Lewin Fricke: Wir skalieren aufgrund der enormen Nachfrage aktuell unsere Produktion. Unser Ziel sind 30 laufende TRIQBRIQ-Produktionseinheiten bis 2027. Die Bauwende braucht mehr Geschwindigkeit und daran arbeiten wir mit Hochdruck. Wer ein Teil dieser Reise werden möchte, kann unkompliziert in TRIQBRIQ investieren.
Gisela Raab: Die Zukunft für die nächste Generation gut vorzubereiten. Ich wurde in diesem Jahr 60 alt, habe mittlerweile viel Erfahrung, Mut, und Zuversicht. Das braucht es, um neue Wege zu gehen in dieser Zeit der Transformation und den vielen Krisen. Jedoch auch den Weitblick, um zu sehen was die Themen von morgen sind und wie wir diese lösen können.

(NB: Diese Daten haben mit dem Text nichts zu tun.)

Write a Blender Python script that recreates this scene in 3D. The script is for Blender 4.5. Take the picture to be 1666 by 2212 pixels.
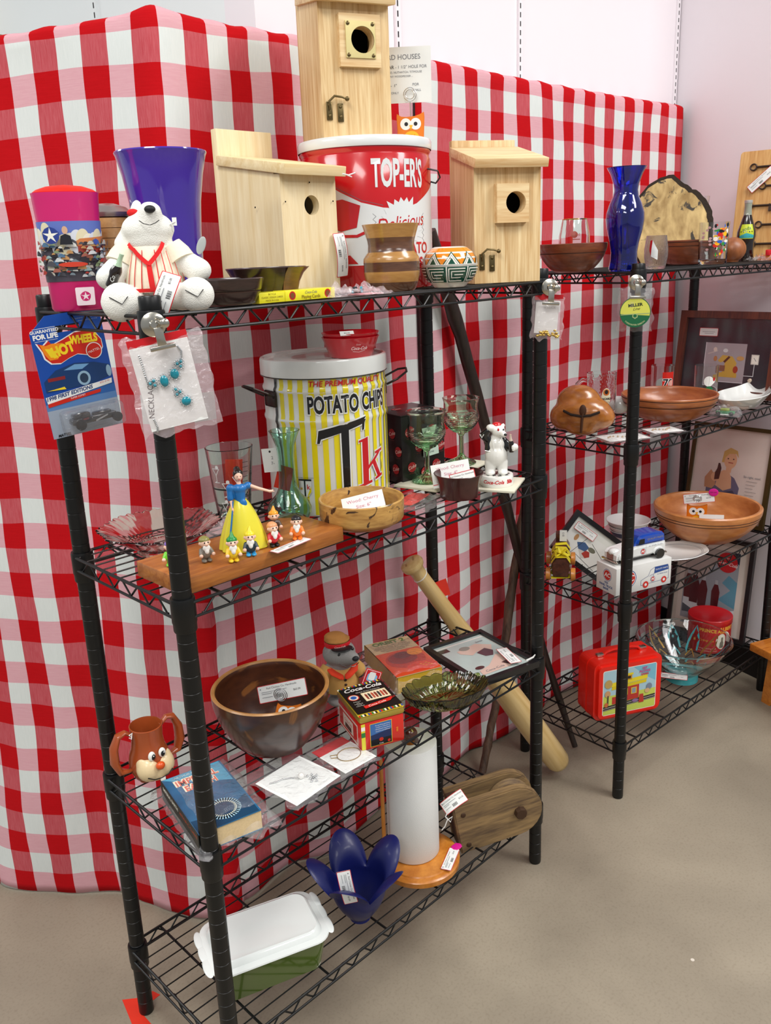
import bpy, bmesh, math, random
from mathutils import Matrix, Vector, noise, Euler
PI = math.pi
for o in list(bpy.data.objects): bpy.data.objects.remove(o, do_unlink=True)
SC = bpy.context.scene
COL = SC.collection
R = math.radians
rnd = random.Random(7)

# ------------------------------------------------------------ camera
CAM = Vector((-.6017, -1.0475, 1.4573)); YAW, PIT, ROL = .7984, -.2733, -.0404; FPX = 1853.12; PPX, PPY = 828.35, 1067.8
cf = Vector((math.cos(YAW)*math.cos(PIT), math.sin(YAW)*math.cos(PIT), math.sin(PIT)))
cr0 = Vector((math.sin(YAW), -math.cos(YAW), 0)); cu0 = cr0.cross(cf)
cr = cr0*math.cos(ROL) + cu0*math.sin(ROL); cu = cu0*math.cos(ROL) - cr0*math.sin(ROL)
cd = bpy.data.cameras.new('camera'); cam = bpy.data.objects.new('camera', cd); COL.objects.link(cam)
cd.sensor_fit = 'VERTICAL'; cd.sensor_height = 32; cd.sensor_width = 24.1; cd.lens = FPX/2212*32
cd.shift_x = (833-PPX)/2212; cd.shift_y = (PPY-1106)/2212
cam.matrix_world = Matrix(((cr.x, cu.x, -cf.x, CAM.x), (cr.y, cu.y, -cf.y, CAM.y), (cr.z, cu.z, -cf.z, CAM.z), (0, 0, 0, 1)))
cd.clip_start = .05
SC.camera = cam
def ray(px, py): return cf + cr*((px-PPX)/FPX) - cu*((py-PPY)/FPX)
def AZ(px, py, z): d = ray(px, py); return CAM + d*((z-CAM.z)/d.z)      # the point of a level plane seen at a pixel
def AY(px, py, y): d = ray(px, py); return CAM + d*((y-CAM.y)/d.y)
def face(x, y, off=0): return math.atan2(CAM.y-y, CAM.x-x) + PI/2 + R(off)   # rotation that turns a front (-y) to the shopper

# ------------------------------------------------------------ view, world, lights
SC.view_settings.view_transform = 'Standard'; SC.view_settings.look = 'None'
SC.view_settings.exposure = 0.16; SC.view_settings.gamma = 1; SC.view_settings.use_curve_mapping = False
w = bpy.data.worlds.new('world'); SC.world = w; w.use_nodes = True
w.node_tree.nodes['Background'].inputs[0].default_value = (.92, .96, 1, 1)
w.node_tree.nodes['Background'].inputs[1].default_value = .33
def area(name, loc, sx, sy, power_, col=(1, .98, .95), tilt=(0, 0, 0)):
    l = bpy.data.lights.new(name, 'AREA'); l.shape = 'RECTANGLE'; l.size = sx; l.size_y = sy; l.energy = power_*1.14; l.color = col
    o = bpy.data.objects.new(name, l); o.location = loc; o.rotation_euler = tilt; COL.objects.link(o); return o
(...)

Was ist Ihre Vision für die Baubranche der Zukunft? Wo sehen Sie die größten Herausforderungen?
Lewin Fricke: Es braucht die Bauwende und damit vor allem mehr klimapositives Bauen. Ein wichtiger Teil dieses Wandels ist die Umstellung von einer linearen hin zu einer zirkulären Bauwirtschaft. Dieses Ziel können wir nur gemeinsam erreichen – was in so einer kleinteiligen Branche allerdings eine unfassbare Challenge ist. Die erfolgreiche Kooperation der TRIQBRIQ AG und der Raab Baugesellschaft ist ein wunderbares Signal, dass es sich lohnt diese Challenge anzugehen und gemeinsam an der Bauwende zu arbeiten.

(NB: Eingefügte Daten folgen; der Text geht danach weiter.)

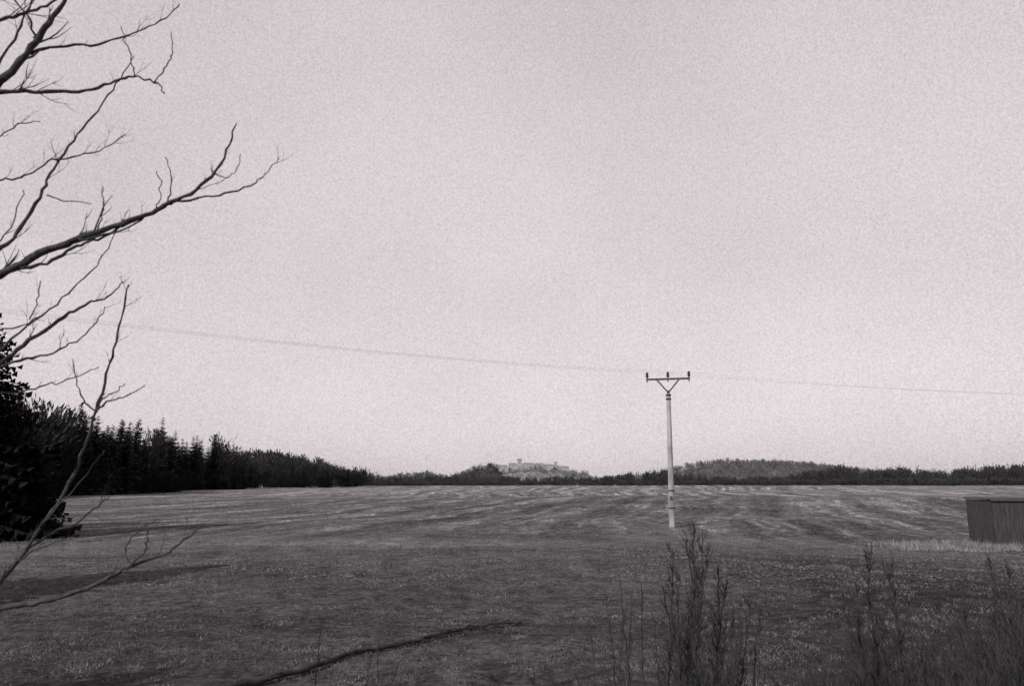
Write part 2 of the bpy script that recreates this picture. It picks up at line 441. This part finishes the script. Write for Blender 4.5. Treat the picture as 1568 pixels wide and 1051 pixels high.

Gisela Raab: Bauen mit Rücksicht auf die Natur, dem Ökosystem mit seiner wertvollen Pflanzen- und Tierwelt, dem Wald. Alle Baustoffe in ihrer Ganzheit sehen und diese nicht nur auf die CO2 Bilanz zu reduzieren. Damit retten wir nicht unser Klima und schon gar nicht unsere vielfältigen Ökosysteme. Das bedeutet Mitdenken mit mehr Eigenverantwortung und Mitwirkung. Vor allem mehr Gemeinschaftssinn und Gemeinwohlorientierung weg vom Egoismus. Es wird unsere einzige Chance sein, sonst werden wir als Individuen mit all unseren liebgewonnenen Rechten zugrunde gehen.
Herr Fricke, Frau Raab, wir danken Ihnen für das Gespräch!